Mon père a quêté toute sa vie. D’aussi loin que je me souvienne, il a quêté de l’argent pour les autres. Pour les causes auxquelles il croyait. Pour sa communauté. Pour les Franco-Ontariens. Je ne sais pas où il trouvait l’énergie, entre élever huit enfants et ses responsabilités de haut gestionnaire au gouvernement fédéral, pour faire autant de bénévolat. (Heureusement qu’il avait une épouse toute aussi énergique…)
À la fois visionnaire et homme d’action, Gérald Poulin a aidé à créer d’importantes institutions culturelles franco-ontariennes. Si Orléans a aujourd’hui un visage francophone, c’est grâce à l’extraordinaire engagement communautaire de mon père. Il a fait partie des bâtisseurs pour ce projet, celui-ci et celui-là. Pas pour rien qu’on lui a remis l’Ordre de la Pléiade et un tas d’autres médailles et honneurs.
Récemment, je me suis retrouvée dans la position de celle qui devait quêter, c’est-à-dire trouver des commanditaires. Or, quêter, j’haïs ça au point d’en faire de l’urticaire. Même pour une bonne cause, j’ai une forte réticence à demander de l’argent. J’ai même arrêté de faire la guignolée avec mes filles parce que je trouvais ça trop décourageant. Peur de se faire dire non? Aversion au refus? Un peu de ça sûrement, en plus d’une pudeur mal placée…
Mais comme on voulait offrir des prix aux étudiants pour notre concours de bande annonce littéraire, il fallait trouver des commandites. L’équipe a envoyé des courriels à droite et à gauche, mais ça ne répondait pas.

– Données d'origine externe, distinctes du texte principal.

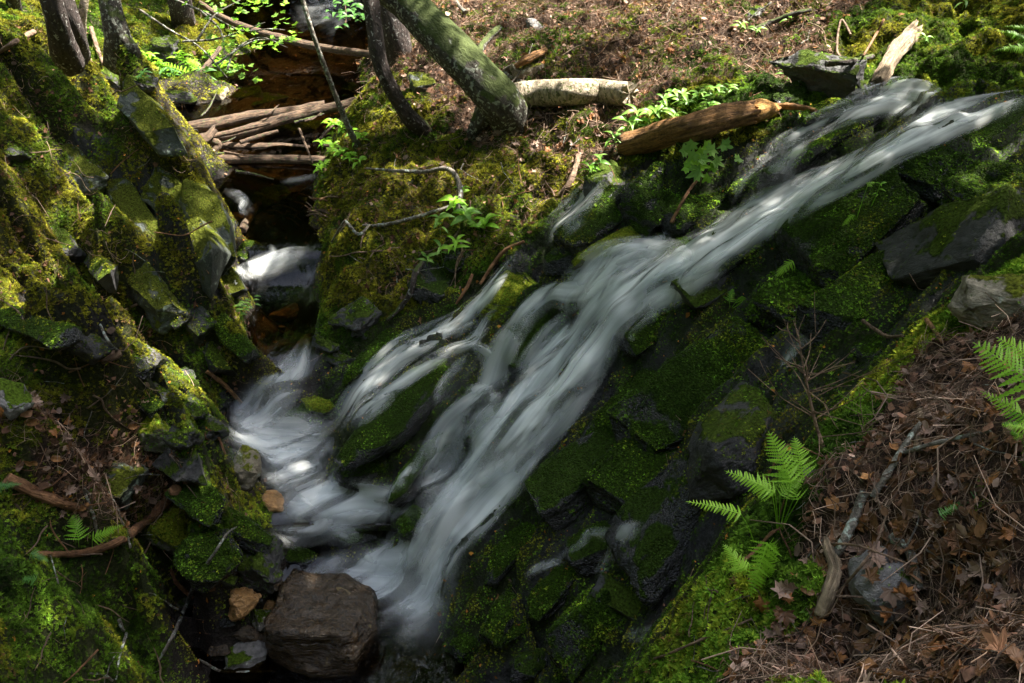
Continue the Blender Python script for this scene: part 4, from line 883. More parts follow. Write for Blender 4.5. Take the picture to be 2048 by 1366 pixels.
for k, (src, dn, s0, tint, lb) in enumerate(((stick_mesh(1, .25), 1500, .075, (.14, .09, .058), 'fallen needles and fine twigs strewn over the slopes'), (stick_mesh(2, -.5), 380, .13, (.27, .19, .14), 'pale dry twig ends strewn over the slopes'),
                                           (crumb_leaf(3), 420, .034, (.16, .085, .055), 'brown leaf scraps between the larger leaves'), (crumb_leaf(4), 90, .036, (.25, .17, .13), 'pale grey pink leaf scraps on the slopes'), (crumb_leaf(9), 45, .018, (.4, .16, .03), 'tiny orange leaf flecks on the wet rocks'))):
    wgt = lw if k < 4 else np.clip(tR[GV].mean(1), 0, 1)*.9
    dd = fd[vis]; p, n_, _ = tri_sample(TV, GV, dn*wgt*np.where(dd < 4, 1.6, 1.), 300+k); n_ = np.where(n_[:, 2:3] < 0, -n_, n_); r = np.random.default_rng(50+k); m = len(p)
    rot = euler_from(n_+r.normal(0, .35, (m, 3)), r.uniform(0, 6.28, m)); pdp = proj(p)[2]
    scatter_obj('forest_litter', lb, src, p+n_*r.uniform(.004, .03 if k < 4 else .008, (m, 1)), rot, s0*np.exp(r.normal(0, .4, m))*np.where(pdp < 4, .8, 1.), np.array(tint)*np.exp(r.normal(0, .45, m))[:, None]*np.ones(3), 'litter')
    print(k, m)
# ------------------------------------------------------------------ unseen tree canopy overhead, sprays placed along sun rays to shape the dapples (stuff)
SUNP = [(1560,105,250,100,1),(1330,50,190,70,.85),(1850,35,90,60,1),(1950,150,60,40,.5),(1080,40,150,60,.5),(1140,205,130,32,1),(1280,245,90,55,1),(1400,295,130,34,.95),(1525,240,55,26,1),(1190,335,60,40,.9),(1130,380,70,40,.7),
 (900,100,90,90,.6),(655,365,45,50,.95),(1035,625,45,55,1),(1250,510,110,36,.9),(1000,560,36,60,1),(1370,400,120,60,.65),(470,70,90,70,.9),(60,60,90,60,.75),(180,255,150,80,.55),(360,430,90,100,.5),(60,500,120,160,.45),(120,770,160,60,.6),(250,650,80,60,.5),(150,1150,150,110,.55),(60,1300,80,60,.4),(1900,350,90,80,.6),(1720,460,80,60,.5),(1740,850,90,60,.8),(1330,1290,110,70,.85),(1440,1190,60,60,.8),(1950,560,100,40,.6),(1900,760,70,50,.35),(1650,1180,40,60,.5),(550,530,60,30,.9),(580,622,45,18,1),(620,685,35,18,.9),
 (590,960,30,18,.8),(470,270,160,60,.6),(330,780,60,40,.3),(310,1050,90,40,.55),(150,760,120,50,.4),(60,480,80,120,.4),(1560,920,90,60,.8),(1500,600,60,36,.8),(1850,330,70,50,.7),(1690,500,60,60,.35),(2010,90,60,60,.6),(760,320,50,50,.5),(1000,330,60,50,.35),(1120,30,60,40,.6),(1480,1110,80,70,.7),(1400,310,60,50,.9),(920,430,60,50,.6),(640,1260,60,40,.25)]
r = np.random.default_rng(404); pts = []
while len(pts) < 1900:
    u, v = r.uniform(-500, 2500), r.uniform(-150, 1800)
    s = 0
    for (a, b, ra, rb, k) in SUNP: s = max(s, k*min(1, max(0, 1.75-math.hypot((u-a)/ra, (v-b)/rb))))
    if r.random() < s: continue
    h = BV_T.ray_cast(CV, Vector(ray(u, v)).normalized())
    p = np.array(h[0]) if h[0] is not None else pz(u, v, .3) if v > 0 else None
    if p is None or p[1] > 22: continue
    H_ = r.uniform(6.8, 10.5); pts.append(p+SD*((H_-p[2])/SD[2]))
for _ in range(60):  # extra sprays added to keep the sun off the froth and riffle
    u, v = (r.uniform(430, 600), r.uniform(790, 930)) if _ < 45 else (r.uniform(460, 620), r.uniform(350, 420)); p = np.array(BV_T.ray_cast(CV, Vector(ray(u, v)).normalized())[0]); H_ = r.uniform(6.8, 9.5); pts.append(p+SD*((H_-p[2])/SD[2]))
pts = np.array(pts)
V = []; F = []; rl = np.random.default_rng(6)
for k in range(46):
    c_ = rl.normal(0, .16, 3); a = rl.uniform(0, 6.28); tl = rl.normal(0, .5, 2); X = np.array([math.cos(a), math.sin(a), tl[0]]); Y = np.array([-math.sin(a), math.cos(a), tl[1]]); s_ = rl.uniform(.05, .085); b = len(V)
    V += [c_-X*s_, c_+Y*s_*.55, c_+X*s_, c_-Y*s_*.55]; F.append([b, b+1, b+2, b+3])
spray = bpy.data.objects.new('leaf_spray', mkmesh('leaf_spray', np.array(V), np.array(F), MT['canopy'], smooth=False))
scatter_obj('tree_canopy', 'unseen green forest canopy above the stream, leaf sprays placed to dapple the light', spray, pts, r.uniform(0, 6.28, (len(pts), 3)), r.uniform(.8, 1.3, len(pts)), np.ones((len(pts), 3)), 'foliage')

# the surrounding forest, out of the photo, that shades the gorge and shows dark in the stream
r = np.random.default_rng(505); n = 3500
a = r.uniform(-math.pi, math.pi, n); R_ = r.uniform(17, 32, n); zz = 5.2+r.random(n)*np.where(np.abs((a-SUN_AZ+math.pi) % (2*math.pi)-math.pi) < math.radians(48), 9, 23); fp = np.stack([np.sin(a)*R_*1.0, 5+np.cos(a)*R_, zz], 1)
du, dv, dd_ = proj(fp); fp = fp[~((dv > -150) & (dv < 1500) & (du > -300) & (du < 2350) & ((fp-CAM) @ FW > 0))]
scatter_obj('tree_canopy', 'dark green crowns of the surrounding forest', spray, fp, r.uniform(0, 6.28, (len(fp), 3)), r.uniform(3.5, 6.5, len(fp)), np.ones((len(fp), 3)), 'foliage')
n = 1100; fp = np.stack([r.uniform(-16, 14, n), r.uniform(21, 33, n), r.uniform(5.4, 17, n)], 1)
scatter_obj('tree_canopy', 'dense dark foliage of the forest up the valley', spray, fp, r.uniform(0, 6.28, (n, 3)), r.uniform(4, 7, n), np.ones((n, 3)), 'foliage')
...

C’est qu’ici que Gérald entre en scène. Mon papa qui a 79 ans, et qui n’avait jamais vu une bande annonce de sa vie, a décidé de nous aider. Il trouvait notre projet intéressant et voulait donner un coup de pouce à ses deux filles, l’auteure qui avait pondu le roman et la chercheure qui pilotait cette recherche-action.
Et l’indécrottable activiste a ressorti son bâton de pèlerin. Mon papa qui a 79 ans est allé faire le tour des commerces de Buckingham, pour trouver des commanditaires. Il a frappé à des portes, rencontré des commerçants pour essayer de les convaincre de donner des sous pour des prix dans le cadre d’un concours de bandes annonces littéraires. Pas évident d’essayer de convaincre un épicier d’embarquer là-dedans! Comme essayer de vendre une lampe de bronzage à un Cubain…
Mais l’inexpugnable Gérald a persévéré. Et il a récolté des dons! Ce n’est ni la quantité, ni l’envergure des dons qui comptent. C’est qu’à 79 ans, il a eu le désir, l’énergie et le cran de le faire.
Vraiment, je vous le dis, je veux vieillir à la façon de mon papa.